Le prix auquel sont vendues les terres collectives est souvent extrêmement bas. En 2001, la tribu de Mehdia a cédé 16 hectares à la municipalité de Kenitra contre la somme de 16 millions de dirhams, soit 100 dirhams le mètre carré. A Témara, la tribu Arb s’est vu racheter la terre à 60 dirhams/m². Les Ouled Sbita, à Sidi Bouknadel, au niveau de la Plage des Nations, ont vendu 50 dirhams/m². S’ajoutent cependant diverses indemnités.
A Sidi Bouknadel, «les terres que nous avons achetées à l’Etat (la Caisse de dépôt et de gestion a servi d’intermédiaire avec les Ouled Sbita, ndlr) étaient nues, il a fallu investir dans la connexion au réseau d’eau et d’assainissement», insiste Saad Sefrioui, directeur général délégué d’Addoha et neveu de son fondateur Anas Sefrioui, troisième fortune du pays. «Il faut également ajouter 20 millions d’impenses pour dédommager les agriculteurs de la perte de leurs exploitations et 315 lots de terrains viabilisés sur 10 hectares pour 100 millions de dirhams, à la demande des autorités», énumère-t-il. «On l’a fait avec plaisir, c’était une opération de bon voisinage.» Rapportées au même carré, l’ensemble a coûté à Addoha environ 85 dirhams le mètre carré, encore loin du prix du marché. A titre de comparaison, certains terrains nus - mais viabilisés - se vendent 3 000 dirhams le mètre carré à Salé.

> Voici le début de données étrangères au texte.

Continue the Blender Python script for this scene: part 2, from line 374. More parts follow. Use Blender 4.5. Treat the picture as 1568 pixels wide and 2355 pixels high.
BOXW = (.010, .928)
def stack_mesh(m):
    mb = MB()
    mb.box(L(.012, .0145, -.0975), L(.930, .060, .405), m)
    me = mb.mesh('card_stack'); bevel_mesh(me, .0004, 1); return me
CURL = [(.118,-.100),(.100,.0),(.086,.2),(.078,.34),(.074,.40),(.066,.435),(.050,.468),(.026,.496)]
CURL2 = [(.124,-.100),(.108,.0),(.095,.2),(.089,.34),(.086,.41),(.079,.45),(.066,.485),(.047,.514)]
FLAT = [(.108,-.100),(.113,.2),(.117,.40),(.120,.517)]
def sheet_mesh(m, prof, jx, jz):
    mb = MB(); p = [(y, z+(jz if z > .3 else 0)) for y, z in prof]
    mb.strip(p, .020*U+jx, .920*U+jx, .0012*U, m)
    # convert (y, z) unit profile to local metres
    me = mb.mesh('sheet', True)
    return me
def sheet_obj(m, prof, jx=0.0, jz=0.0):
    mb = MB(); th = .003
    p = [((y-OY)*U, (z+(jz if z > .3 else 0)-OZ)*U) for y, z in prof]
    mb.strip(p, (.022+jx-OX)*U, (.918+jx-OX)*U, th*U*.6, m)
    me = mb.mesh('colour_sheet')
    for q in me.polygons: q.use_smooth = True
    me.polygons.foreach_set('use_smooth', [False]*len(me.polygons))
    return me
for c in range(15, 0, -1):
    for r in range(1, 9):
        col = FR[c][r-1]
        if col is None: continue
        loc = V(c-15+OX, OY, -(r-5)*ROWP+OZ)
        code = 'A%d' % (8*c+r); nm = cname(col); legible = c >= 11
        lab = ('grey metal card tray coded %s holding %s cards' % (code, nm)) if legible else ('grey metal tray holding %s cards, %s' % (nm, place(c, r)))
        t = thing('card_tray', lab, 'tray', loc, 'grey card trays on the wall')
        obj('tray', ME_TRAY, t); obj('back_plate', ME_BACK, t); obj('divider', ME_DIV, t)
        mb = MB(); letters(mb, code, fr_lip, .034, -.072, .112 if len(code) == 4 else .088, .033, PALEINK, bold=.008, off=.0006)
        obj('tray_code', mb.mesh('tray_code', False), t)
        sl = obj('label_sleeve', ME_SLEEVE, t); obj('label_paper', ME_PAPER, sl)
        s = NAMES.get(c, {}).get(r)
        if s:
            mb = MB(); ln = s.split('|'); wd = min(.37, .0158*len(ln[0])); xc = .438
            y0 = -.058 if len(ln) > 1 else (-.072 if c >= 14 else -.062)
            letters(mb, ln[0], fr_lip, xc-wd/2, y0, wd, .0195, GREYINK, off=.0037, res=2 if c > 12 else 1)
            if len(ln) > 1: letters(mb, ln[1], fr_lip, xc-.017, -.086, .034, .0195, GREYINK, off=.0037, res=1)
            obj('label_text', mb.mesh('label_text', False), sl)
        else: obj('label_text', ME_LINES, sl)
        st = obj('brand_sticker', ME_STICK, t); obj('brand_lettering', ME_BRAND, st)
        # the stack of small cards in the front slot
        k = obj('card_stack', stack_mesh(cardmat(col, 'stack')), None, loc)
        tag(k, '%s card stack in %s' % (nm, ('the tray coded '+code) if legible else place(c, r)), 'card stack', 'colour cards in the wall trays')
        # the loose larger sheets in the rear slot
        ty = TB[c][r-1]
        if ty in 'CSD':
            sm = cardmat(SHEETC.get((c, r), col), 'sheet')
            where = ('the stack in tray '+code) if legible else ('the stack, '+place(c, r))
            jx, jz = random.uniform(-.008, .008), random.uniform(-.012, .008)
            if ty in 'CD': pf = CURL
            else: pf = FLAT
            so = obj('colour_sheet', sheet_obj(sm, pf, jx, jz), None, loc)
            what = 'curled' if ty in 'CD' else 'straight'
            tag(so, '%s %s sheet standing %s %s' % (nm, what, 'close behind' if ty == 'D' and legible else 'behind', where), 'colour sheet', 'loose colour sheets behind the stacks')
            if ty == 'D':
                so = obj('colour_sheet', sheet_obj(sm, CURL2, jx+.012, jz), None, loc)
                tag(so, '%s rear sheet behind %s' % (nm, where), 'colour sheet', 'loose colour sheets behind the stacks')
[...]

Ces indemnités et impenses renforcent l’idée que les membres des tribus ne seraient que des ayants droit à qui l’on retire seulement un droit d’usage des terres, sans quoi pour quelle raison auraient-ils droit à des indemnités plutôt que de bénéficier simplement du prix du marché ? «Actuellement, le ministère de l’Intérieur cherche à régulariser des opérations de vente qui ont été faites il y a plusieurs années chez nous. Je leur répond : je vous donne mon accord à condition que l’on applique le prix du marché», dit Rkia Bellot.